When the Dutch came to Manhattan Island, Peter Minuit purchased it for sixty guilders in fishhooks and glass beads, but encouraged the Indians to remain and continue exchanging their valuable peltries for such trinkets. In 1641, Willem Kieft levied tribute upon the Mahicans and sent soldiers to Staten Island to punish the Raritans for offenses which had been committed not by them but by white settlers. The Raritans resisted arrest, and the soldiers killed four of them. When the Indians retaliated by killing four Dutchmen, Kieft ordered the massacre of two entire villages while the inhabitants slept. The Dutch soldiers ran their bayonets through men, women, and children, hacked their bodies to pieces, and then leveled the villages with fire.

For two more centuries these events were repeated again and again as the European colonists moved inland through the passes of the Alleghenies and down the westward-flowing rivers to the Great Waters (the Mississippi) and then up the Great Muddy (the Missouri).

The Five Nations of the Iroquois, mightiest and most advanced of all the eastern tribes, strove in vain for peace. After years of bloodshed to save their political independence, they finally went down to defeat. Some escaped to Canada, some fled westward, some lived out their lives in reservation confinement.

During the 1760s Pontiac of the Ottawas united tribes in the Great Lakes country in hopes of driving the British back across the Alleghenies, but he failed. His major error was an alliance with French-speaking white men who withdrew aid from the peaux-rouges during the crucial siege of Detroit.

A generation later, Tecumseh of the Shawnees formed a great confederacy of midwestern and southern tribes to protect their lands from invasion. The dream ended with Tecumseh’s death in battle during the War of 1812.

Between 1795 and 1840 the Miamis fought battle after battle, and signed treaty after treaty, ceding their rich Ohio Valley lands until there was none left to cede.

When white settlers began streaming into the Illinois country after the War of 1812, the Sauks and Foxes fled across the Mississippi. A subordinate chief, Black Hawk, refused to retreat. He created an alliance with the Winnebagos, Pottawotamies, and Kickapoos, and declared war against the new settlements. A band of Winnebagos, who accepted a white soldier chief’s bribe of twenty horses and a hundred dollars, betrayed Black Hawk, and he was captured in 1832. He was taken East for imprisonment and display to the curious. After he died in 1838, the governor of the recently created Iowa Territory obtained Black Hawk’s skeleton and kept it on view in his office.
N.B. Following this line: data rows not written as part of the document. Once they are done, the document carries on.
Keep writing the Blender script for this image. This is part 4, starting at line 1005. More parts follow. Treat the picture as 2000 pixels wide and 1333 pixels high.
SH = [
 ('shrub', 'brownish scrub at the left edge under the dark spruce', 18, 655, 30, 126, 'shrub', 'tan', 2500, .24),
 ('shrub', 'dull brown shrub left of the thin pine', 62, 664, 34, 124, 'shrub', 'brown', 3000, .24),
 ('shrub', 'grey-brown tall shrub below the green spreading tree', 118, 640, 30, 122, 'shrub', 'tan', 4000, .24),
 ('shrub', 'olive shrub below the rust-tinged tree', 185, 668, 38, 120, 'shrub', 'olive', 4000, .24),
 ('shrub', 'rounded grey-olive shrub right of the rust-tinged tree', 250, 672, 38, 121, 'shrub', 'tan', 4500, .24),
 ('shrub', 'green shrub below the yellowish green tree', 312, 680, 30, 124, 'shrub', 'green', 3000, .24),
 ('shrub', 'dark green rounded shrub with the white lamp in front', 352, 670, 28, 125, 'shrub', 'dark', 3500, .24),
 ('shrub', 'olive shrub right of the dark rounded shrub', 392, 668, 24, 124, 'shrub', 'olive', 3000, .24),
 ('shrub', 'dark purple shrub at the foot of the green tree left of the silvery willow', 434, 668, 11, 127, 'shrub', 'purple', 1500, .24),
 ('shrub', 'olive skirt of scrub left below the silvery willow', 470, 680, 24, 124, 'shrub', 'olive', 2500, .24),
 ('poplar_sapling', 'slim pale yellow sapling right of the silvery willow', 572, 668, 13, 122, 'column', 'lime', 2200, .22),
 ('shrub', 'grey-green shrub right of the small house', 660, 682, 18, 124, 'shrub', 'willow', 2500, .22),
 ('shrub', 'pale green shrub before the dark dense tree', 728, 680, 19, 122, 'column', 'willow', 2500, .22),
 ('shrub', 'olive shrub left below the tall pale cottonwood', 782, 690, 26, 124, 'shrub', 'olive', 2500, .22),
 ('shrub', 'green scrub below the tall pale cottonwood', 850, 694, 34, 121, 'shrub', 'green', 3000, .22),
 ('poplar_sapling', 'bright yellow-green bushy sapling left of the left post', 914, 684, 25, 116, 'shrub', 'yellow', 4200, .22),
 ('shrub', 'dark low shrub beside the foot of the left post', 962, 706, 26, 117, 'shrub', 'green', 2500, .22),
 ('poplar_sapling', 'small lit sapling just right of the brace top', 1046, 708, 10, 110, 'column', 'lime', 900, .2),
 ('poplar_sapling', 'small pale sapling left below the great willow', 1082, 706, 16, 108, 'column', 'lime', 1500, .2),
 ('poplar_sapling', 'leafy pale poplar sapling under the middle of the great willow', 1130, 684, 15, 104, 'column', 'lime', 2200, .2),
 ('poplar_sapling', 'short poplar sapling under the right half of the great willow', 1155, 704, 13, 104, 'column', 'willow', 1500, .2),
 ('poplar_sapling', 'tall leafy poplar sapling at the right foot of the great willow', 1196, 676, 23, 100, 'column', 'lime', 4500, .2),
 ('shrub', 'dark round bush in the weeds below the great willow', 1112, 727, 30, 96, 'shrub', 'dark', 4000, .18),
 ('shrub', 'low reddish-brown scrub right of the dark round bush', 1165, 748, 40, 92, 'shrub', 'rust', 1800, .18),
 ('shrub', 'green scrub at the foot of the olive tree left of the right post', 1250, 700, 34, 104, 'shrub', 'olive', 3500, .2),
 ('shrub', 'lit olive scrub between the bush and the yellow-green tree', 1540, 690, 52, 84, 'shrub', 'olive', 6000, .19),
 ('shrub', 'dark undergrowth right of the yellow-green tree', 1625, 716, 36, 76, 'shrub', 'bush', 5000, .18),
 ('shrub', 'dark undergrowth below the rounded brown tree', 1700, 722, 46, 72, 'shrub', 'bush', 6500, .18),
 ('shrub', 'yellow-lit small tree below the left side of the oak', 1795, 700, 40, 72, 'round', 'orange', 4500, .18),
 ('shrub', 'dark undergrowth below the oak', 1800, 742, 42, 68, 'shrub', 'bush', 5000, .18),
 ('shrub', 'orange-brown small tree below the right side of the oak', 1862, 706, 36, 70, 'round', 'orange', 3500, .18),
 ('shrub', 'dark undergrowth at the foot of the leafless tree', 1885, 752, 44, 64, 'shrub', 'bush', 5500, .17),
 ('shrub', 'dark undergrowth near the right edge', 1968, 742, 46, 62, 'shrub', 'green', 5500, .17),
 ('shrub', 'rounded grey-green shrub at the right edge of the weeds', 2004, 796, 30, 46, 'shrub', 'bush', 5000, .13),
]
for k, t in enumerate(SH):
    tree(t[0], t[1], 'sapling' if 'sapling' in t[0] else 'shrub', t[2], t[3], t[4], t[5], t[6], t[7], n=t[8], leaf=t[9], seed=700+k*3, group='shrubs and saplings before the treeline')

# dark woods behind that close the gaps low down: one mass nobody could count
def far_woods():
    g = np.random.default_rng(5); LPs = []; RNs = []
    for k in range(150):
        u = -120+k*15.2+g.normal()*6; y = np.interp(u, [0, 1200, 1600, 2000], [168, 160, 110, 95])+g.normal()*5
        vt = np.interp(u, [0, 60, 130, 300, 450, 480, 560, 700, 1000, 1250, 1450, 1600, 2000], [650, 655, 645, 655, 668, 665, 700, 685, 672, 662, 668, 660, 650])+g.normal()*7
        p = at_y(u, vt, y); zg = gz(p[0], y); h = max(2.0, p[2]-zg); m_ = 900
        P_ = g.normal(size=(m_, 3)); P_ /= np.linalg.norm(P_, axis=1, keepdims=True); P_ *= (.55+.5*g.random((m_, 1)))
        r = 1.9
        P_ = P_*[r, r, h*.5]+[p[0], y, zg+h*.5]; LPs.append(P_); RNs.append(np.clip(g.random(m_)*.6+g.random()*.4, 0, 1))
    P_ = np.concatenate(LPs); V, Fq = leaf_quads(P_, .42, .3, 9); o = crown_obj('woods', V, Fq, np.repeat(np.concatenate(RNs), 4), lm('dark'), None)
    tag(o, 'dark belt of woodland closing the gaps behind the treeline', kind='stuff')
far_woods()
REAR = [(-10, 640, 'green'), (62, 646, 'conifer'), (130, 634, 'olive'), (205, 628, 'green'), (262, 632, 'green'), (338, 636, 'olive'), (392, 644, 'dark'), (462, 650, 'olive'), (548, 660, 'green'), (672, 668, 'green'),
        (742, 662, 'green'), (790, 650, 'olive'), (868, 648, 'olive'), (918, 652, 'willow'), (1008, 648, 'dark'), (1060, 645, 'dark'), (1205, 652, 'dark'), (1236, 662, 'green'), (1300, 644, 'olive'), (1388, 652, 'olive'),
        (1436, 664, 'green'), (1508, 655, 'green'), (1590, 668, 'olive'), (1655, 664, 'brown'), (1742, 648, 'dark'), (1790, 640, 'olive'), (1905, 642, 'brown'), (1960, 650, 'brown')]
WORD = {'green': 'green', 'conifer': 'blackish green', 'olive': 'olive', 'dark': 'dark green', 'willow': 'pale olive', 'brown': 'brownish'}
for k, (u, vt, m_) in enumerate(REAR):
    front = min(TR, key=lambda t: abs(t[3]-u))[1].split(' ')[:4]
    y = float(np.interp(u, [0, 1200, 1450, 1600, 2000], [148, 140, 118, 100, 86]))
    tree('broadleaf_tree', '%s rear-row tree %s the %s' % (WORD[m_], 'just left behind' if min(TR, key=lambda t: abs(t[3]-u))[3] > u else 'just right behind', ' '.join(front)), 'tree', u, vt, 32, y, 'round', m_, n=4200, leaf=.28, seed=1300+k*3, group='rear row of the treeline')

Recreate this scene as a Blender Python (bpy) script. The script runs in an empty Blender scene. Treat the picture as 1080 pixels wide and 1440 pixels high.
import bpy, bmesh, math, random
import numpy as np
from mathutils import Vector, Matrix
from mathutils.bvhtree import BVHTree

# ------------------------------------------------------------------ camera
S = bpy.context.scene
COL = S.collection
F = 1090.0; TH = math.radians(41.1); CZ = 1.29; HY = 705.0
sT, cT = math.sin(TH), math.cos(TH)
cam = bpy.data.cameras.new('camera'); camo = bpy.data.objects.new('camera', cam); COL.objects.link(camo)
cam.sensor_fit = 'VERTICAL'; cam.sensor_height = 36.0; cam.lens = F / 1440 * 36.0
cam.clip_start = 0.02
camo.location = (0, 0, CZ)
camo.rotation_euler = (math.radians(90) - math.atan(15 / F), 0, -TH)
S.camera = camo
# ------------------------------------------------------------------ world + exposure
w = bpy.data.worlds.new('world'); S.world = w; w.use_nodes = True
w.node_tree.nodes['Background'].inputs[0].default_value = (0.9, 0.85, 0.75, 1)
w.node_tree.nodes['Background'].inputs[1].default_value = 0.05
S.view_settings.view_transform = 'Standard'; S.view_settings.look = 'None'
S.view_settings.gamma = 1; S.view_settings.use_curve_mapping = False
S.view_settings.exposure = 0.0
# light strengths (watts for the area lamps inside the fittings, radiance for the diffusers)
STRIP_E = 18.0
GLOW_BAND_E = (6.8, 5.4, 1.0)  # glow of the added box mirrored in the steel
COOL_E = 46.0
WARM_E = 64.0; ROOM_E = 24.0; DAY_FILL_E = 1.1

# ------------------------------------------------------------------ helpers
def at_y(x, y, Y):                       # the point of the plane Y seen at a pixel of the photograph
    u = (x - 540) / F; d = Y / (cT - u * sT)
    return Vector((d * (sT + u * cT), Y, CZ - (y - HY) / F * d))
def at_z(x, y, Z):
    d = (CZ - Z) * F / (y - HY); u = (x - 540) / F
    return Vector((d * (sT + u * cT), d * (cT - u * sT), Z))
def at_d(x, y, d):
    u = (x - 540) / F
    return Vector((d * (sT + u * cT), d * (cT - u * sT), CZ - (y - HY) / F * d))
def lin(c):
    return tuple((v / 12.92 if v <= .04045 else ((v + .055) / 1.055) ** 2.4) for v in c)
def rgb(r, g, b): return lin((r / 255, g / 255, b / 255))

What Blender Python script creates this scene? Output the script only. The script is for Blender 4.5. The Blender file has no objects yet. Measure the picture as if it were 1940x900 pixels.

In 1829, Andrew Jackson, who was called Sharp Knife by the Indians, took office as President of the United States. During his frontier career, Sharp Knife and his soldiers had slain thousands of Cherokees, Chickasaws, Choctaws, Creeks, and Seminoles, but these southern Indians were still numerous and clung stubbornly to their tribal lands, which had been assigned them forever by white men’s treaties. In Sharp Knife’s first message to his Congress, he recommended that all these Indians be removed westward beyond the Mississippi. “I suggest the propriety of setting apart an ample district west of the Mississippi . . . to be guaranteed to the Indian tribes, as long as they shall occupy it.”

Although enactment of such a law would only add to the long list of broken promises made to the eastern Indians, Sharp Knife was convinced that Indians and whites could not live together in peace and that his plan would make possible a final promise which never would be broken again. On May 28, 1830, Sharp Knife’s recommendations became law.